Welsh Migration to America

Welsh Migration to America

This week, freelance producer Colin Thomas tells us about the forthcoming ebook, The Dragon and the Eagle/Y Ddraig a’r Eryr.

The Dragon and the Eagle/Y Ddraig a’r Eryr is an enhanced ebook (text, video and interactive graphics) on Welsh migration to America. It developed out of Dreaming A City (published by Y Lolfa in 2009), on the city of Hughesovka/Stalino/Donetsk, once a centre of Welsh migration to Ukraine. That publication was both book and DVD; making it led to a curiosity about whether it was possible to combine two – and more – media in one digital publication.

It also led to a curiosity about Welsh migration elsewhere. After the 1917 revolution in Hughesovka, almost all the Welsh workers left and it was clear that there had been some tension between the Welsh on the one hand and the Russians and Ukrainians on the other. Had the Welsh in America integrated better with other migrants, including those from the United Kingdom’s other nations?

It became clear that Welsh migrants to America faced the same problem encountered by almost all migrants anywhere – how do you reconcile becoming good citizens of your new country whilst holding on to your values, your culture and your language?

In many ways the refusal to fall into line with the new society was admirable. Welsh Quaker farmer Cadwalader Morgan was clearly taken aback when his new neighbours in Pennsylvania suggested that he solve his labour problems by buying a slave – “I am in perplexity concerning it.” He decided to refuse to become a slave owner and eventually the Quakers in America became the driving force behind the ending of slavery.

But the motto of the Welsh National Eisteddfod – “Y Gwir yn erbyn y Byd/ The Truth against the World” – given to it by Welsh poet and would-be American emigrant Iolo Morganwg, can imply a principled stand in one context and arrogance in another. It was also the motto of Welsh-American Frank Lloyd Wright who told a client complaining about water falling on his desk in his new purpose-built house – “Move your desk!”

Welsh miners and steel workers took not only their skills to the United States but also their proud trade union tradition. Sometimes, though, strikes in the Pennsylvanian coalmines were called in the interests of skilled face workers, mainly Welsh, rather than for the whole work force, which included less skilled Irish workers. This led to the formation of the Molly Maguires gang who murdered some Welsh-American miners and savage reprisals from the state authorities targeted at Irish-Americans.

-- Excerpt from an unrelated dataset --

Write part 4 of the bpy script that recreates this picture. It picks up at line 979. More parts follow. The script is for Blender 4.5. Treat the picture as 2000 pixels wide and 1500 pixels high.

Because most Irish immigrants to the States came from a Catholic background, they found it more difficult to integrate into a predominantly Protestant society. Most Welsh immigrants, predominantly from Nonconformist Protestant backgrounds, found it easier – but, correspondingly, found it more difficult to keep their sense of difference.

In the early years of the twentieth century, when Theodore Roosevelt was proclaiming “There is no such thing as a hyphenated American”, Welsh-Americans were starting to drop their insistence on the use of the Welsh language in American eisteddfodau. And in 1916 the Republican Party put up the Welsh speaking Charles Evans Hughes as their candidate. He lost but by then most Welsh-Americans identified themselves with the Republican Party whilst Irish-Americans were overwhelmingly on the side of the Democrats.

The feature films How Green is My Valley and The Corn is Green in the 1940s kept alive American awareness of a distinctive Welsh identity and The Dragon and the Eagle/Y Ddraig a’r Eryr will bring the story up to date by referring to the case of Welsh-American Chelsea (formerly Bradley) Manning, a hero in the National Theatre of Wales’s production The Radicalisation of Bradley Manning but perceived as a traitor by many Americans.

An enhanced ebook of this kind makes it possible to illuminate the subject matter from different perspectives. The video content comes from the archives of BBC Wales, ITV Wales and Sianel Pedwar Cymru (the Welsh Fourth Channel) and assertions boldly made in the voiceover, narrated by Cerys Matthews, can then be substantiated (or qualified!) in the text – not possible in most television history programmes. It also becomes possible to display some primary sources directly on the screen (e.g. Cadwalader Morgan’s letter on slavery) and to illustrate with touch screen maps (e.g. the migration patterns of specific religious groups).

Colin Thomas was born and brought up in Wales, and after graduating from Keele University, became a BBC production trainee. He directed documentaries for the BBC for 13 years. Since then he has worked as a freelance and his programmes have included C4’s history of Wales The Dragon has Two Tongues and award winning programmes on Saunders Lewis, Raymond Williams and on the now war-torn city of Donetsk.

The Dragon and the Eagle enhanced ebook will be downloadable from September and the Welsh language version Y Ddraig a’r Eryr later this year.